Shame and honour…
WHY did the friends and family of Mohammad Shafia conclude that the deaths of his three daughters and Rona were the result of an honour killing? The answer to that question goes back a long way, in fact, to a time of pre-religious, pagan Arab tribalism that has long since been incorporated into the culture and is now well established in countries throughout the Middle East and Asia, including India, Pakistan, Afghanistan, Jordan and Turkey, and the Balkans, among others.
In many of the families from these cultures, the "honour" of the entire family reposes in the female members because they are the bearers of children and, therefore, carriers of the lineage. The notion of honour, however, is also a reflection of male status. The man who is shamed by the women in his family through their "inappropriate" behaviour must act to restore his honour, most often by killing the offending woman. Inappropriate behaviour can be anything from the manner of dress, association with friends and boyfriends outside of the family and social group, defiance and disobedience, adultery, and even rape, and need only be suspected by male family members to prompt action.

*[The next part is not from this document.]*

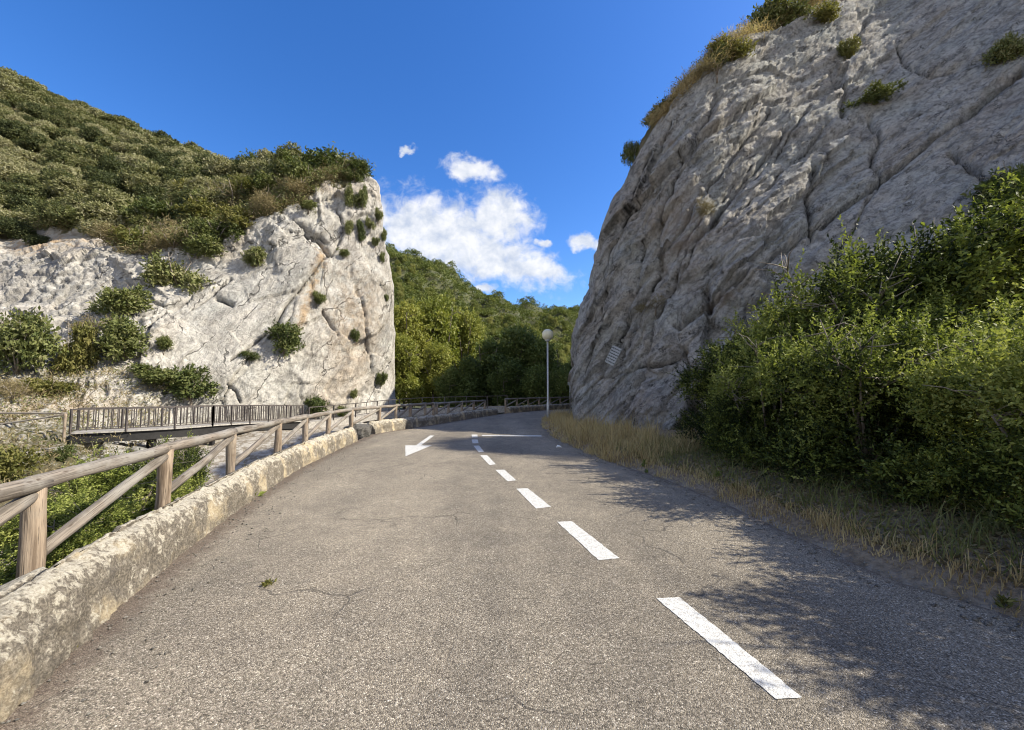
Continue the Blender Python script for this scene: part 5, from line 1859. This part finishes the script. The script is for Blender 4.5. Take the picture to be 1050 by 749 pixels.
# ---- little weeds in the road and at the foot of the parapet
def weed(x, y, s, label, mat='weed', n=40):
    p = gp(x, y)
    r = np.random.default_rng(int(x * 7))
    B = p + r.normal(size=(n, 3)) * np.array((0.4, 0.4, 0.0)) * s + np.array((0, 0, 0.004))
    d = unit(r.normal(size=(n, 3)) * np.array((1, 1, 0.3)) + np.array((0, 0, 0.8)))
    v, f = leaf_quads(B, d, s * 0.9, s * 0.35, 0.2, r)
    me_ = mesh_np('weed', v - p, f, M[mat]); set_attr(me_, 'tint', r.uniform(0, 1, n), 'FACE')
    tag(link('weed', me_, None, tuple(p)), label, 'weed')


weed(275, 600, 0.045, 'small dry weed in a crack of the left lane', 'leaf_yellow')
weed(262, 509, 0.11, 'green weed at the foot of the near parapet')
weed(70, 668, 0.03, 'tiny yellow weed at the parapet foot near the camera', 'leaf_yellow', 14)
weed(404, 441, 0.12, 'weed at the foot of the sunlit parapet', 'leaf_dry')

# ---- undergrowth in the shade below the thicket
def under_sampler(n, r):
    s = r.uniform(arcR(0.8), arcR(9.5), n); o = r.uniform(0.45, 3.2, n)
    t = np.gradient(RCf, axis=0); t /= np.linalg.norm(t, axis=1)[:, None]
    nr_ = np.stack([t[:, 1], -t[:, 0]], 1)
    i = np.clip(np.searchsorted(RCs, s), 0, len(RCs) - 1)
    xy = RCf[i] + nr_[i] * o[:, None]
    return np.column_stack([xy, ground_h(xy[:, 0], xy[:, 1]) - 0.02]), 0.6 + 0.5 * np.clip(fbm(np.column_stack([xy, 0 * s]), 1.3, 3, seed=90), -0.5, 0.8)


grass_stuff('undergrowth', 6000, under_sampler, 0.10, 0.55, 0.006, M['leaf_scrub'], 95, 0.6)
# leaf litter on the bank
r = np.random.default_rng(96)
P, hs_ = under_sampler(16000, r)
P[:, 2] += 0.03
v, f = leaf_quads(P, unit(r.normal(size=P.shape) * np.array((1, 1, 0.25))), 0.06, 0.03, 0.2, r)
me = mesh_np('leaf_litter', v, f, M['leaf_dry']); set_attr(me, 'tint', r.uniform(0, 1, len(f)), 'FACE')
tag(link('leaf_litter', me), kind='stuff')

# ---- grit along both road edges, weeds in the verge
def pebbles(name, n, C, Cs, s0, s1, o0, o1, side, smin, smax, mat, seed):
    r = np.random.default_rng(seed)
    t = np.gradient(C, axis=0); t /= np.linalg.norm(t, axis=1)[:, None]
    nr_ = np.stack([-t[:, 1], t[:, 0]], 1) * side
    i = np.clip(np.searchsorted(Cs, r.uniform(s0, s1, n)), 0, len(Cs) - 1)
    o = o0 + (o1 - o0) * r.uniform(0, 1, n) ** 1.8
    xy = C[i] + nr_[i] * o[:, None]
    sz = smin + (smax - smin) * r.uniform(0, 1, n) ** 3
    oct_ = np.array(((1, 0, 0), (0, 1, 0), (-1, 0, 0), (0, -1, 0), (0, 0, 0.7), (0, 0, -0.5)))
    fc = np.array(((0, 1, 4), (1, 2, 4), (2, 3, 4), (3, 0, 4), (1, 0, 5), (2, 1, 5), (3, 2, 5), (0, 3, 5)))
    a = r.uniform(0, 6.28, n)
    V = oct_[None] * sz[:, None, None] * r.uniform(0.6, 1.3, (n, 6, 1))
    ca, sa = np.cos(a)[:, None], np.sin(a)[:, None]
    V = np.stack([V[..., 0] * ca - V[..., 1] * sa, V[..., 0] * sa + V[..., 1] * ca, V[..., 2]], -1)
    V += np.concatenate([xy, (0.3 * sz + 0.001)[:, None]], 1)[:, None, :]
    Fq = (np.arange(n) * 6)[:, None, None] + fc[None]
    return tag(link(name, mesh_np(name, V.reshape(-1, 3), Fq.reshape(-1, 3), mat)), kind='stuff')


pebbles('gravel', 2600, LCf, LCs, s_near + 1, s_w3, 0.0, 0.55, -1, 0.003, 0.016, M['boulder'], 301)
pebbles('gravel', 3000, RCf, RCs, arcR(1.0), arcR(15), -0.25, 0.5, -1, 0.003, 0.02, M['boulder'], 302)
r = np.random.default_rng(303)
vm = []
for q in range(3):
    n = 60
    B = r.normal(size=(n, 3)) * np.array((0.2, 0.2, 0)); B[:, 2] = np.abs(r.normal(size=n)) * 0.35
    v, f = leaf_quads(B, unit(r.normal(size=(n, 3)) * np.array((1, 1, 0.3)) + np.array((0, 0, 0.7))), 0.55, 0.2, 0.2, r)
    me_ = mesh_np('weed', v, f, M['leaf_yellow' if q else 'weed']); set_attr(me_, 'tint', r.uniform(0, 1, n), 'FACE'); vm.append(me_)
for q in range(14):
    i = np.searchsorted(RCs, r.uniform(arcR(1.6), arcR(15)))
    t_ = RCf[i + 1] - RCf[i]; t_ /= np.linalg.norm(t_)
    p = RCf[i] + np.array((t_[1], -t_[0])) * r.uniform(0.02, 0.8)
    z = float(ground_h(np.array([p[0]]), np.array([p[1]]))[0])
    o = link('weed', vm[q % 3], None, (p[0], p[1], z)); sc_ = r.uniform(0.05, 0.10)
    o.scale = (sc_, sc_, sc_ * r.uniform(0.8, 1.6)); o.rotation_euler = (0, 0, r.uniform(0, 6.28))
    tag(o, 'small leafy weed among the dry grass of the right verge', 'weed', 'weeds in the right verge')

Shame is a complex emotion that is connected to "face," and includes feelings of humiliation, embarrassment, and a sense of failure. Men in a patriarchal society such Afghanistan's identify strongly with one another and are socialized to see themselves as superior to women. While men move freely in society, women are constrained. A family's honour requires that a man control the women in his family and any shameful act by one of them reflects directly onto him. If he fails to act, he will, in effect, lose his sense of social dignity and will be deemed by other men as weak.
The pressure on Mohammad Shafia and his son Hamed to restore the family's honour in the face of apparently shameful behaviour by some of the women in his family stemmed from a long and deeply embedded tradition, unquestioned by either of them.